__Given material__.
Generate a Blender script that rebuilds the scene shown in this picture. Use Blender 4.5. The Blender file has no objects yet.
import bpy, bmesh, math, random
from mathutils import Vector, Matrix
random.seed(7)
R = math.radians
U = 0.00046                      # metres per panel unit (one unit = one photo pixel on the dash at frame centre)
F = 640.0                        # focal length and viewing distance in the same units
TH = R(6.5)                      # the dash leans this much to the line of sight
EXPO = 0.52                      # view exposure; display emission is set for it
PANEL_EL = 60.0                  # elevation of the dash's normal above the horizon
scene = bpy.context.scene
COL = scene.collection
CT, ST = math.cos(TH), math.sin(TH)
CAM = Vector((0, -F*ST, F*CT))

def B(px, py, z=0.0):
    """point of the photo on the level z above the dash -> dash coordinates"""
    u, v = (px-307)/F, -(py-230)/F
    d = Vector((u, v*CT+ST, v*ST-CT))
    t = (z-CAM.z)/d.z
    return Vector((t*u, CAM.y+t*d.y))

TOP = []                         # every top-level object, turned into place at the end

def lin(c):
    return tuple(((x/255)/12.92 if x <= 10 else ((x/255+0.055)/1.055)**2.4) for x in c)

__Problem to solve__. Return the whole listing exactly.

__Solution below__.
Generate a Blender script that rebuilds the scene shown in this picture. Use Blender 4.5. The Blender file has no objects yet.
import bpy, bmesh, math, random
from mathutils import Vector, Matrix
random.seed(7)
R = math.radians
U = 0.00046                      # metres per panel unit (one unit = one photo pixel on the dash at frame centre)
F = 640.0                        # focal length and viewing distance in the same units
TH = R(6.5)                      # the dash leans this much to the line of sight
EXPO = 0.52                      # view exposure; display emission is set for it
PANEL_EL = 60.0                  # elevation of the dash's normal above the horizon
scene = bpy.context.scene
COL = scene.collection
CT, ST = math.cos(TH), math.sin(TH)
CAM = Vector((0, -F*ST, F*CT))

def B(px, py, z=0.0):
    """point of the photo on the level z above the dash -> dash coordinates"""
    u, v = (px-307)/F, -(py-230)/F
    d = Vector((u, v*CT+ST, v*ST-CT))
    t = (z-CAM.z)/d.z
    return Vector((t*u, CAM.y+t*d.y))

TOP = []                         # every top-level object, turned into place at the end

def lin(c):
    return tuple(((x/255)/12.92 if x <= 10 else ((x/255+0.055)/1.055)**2.4) for x in c)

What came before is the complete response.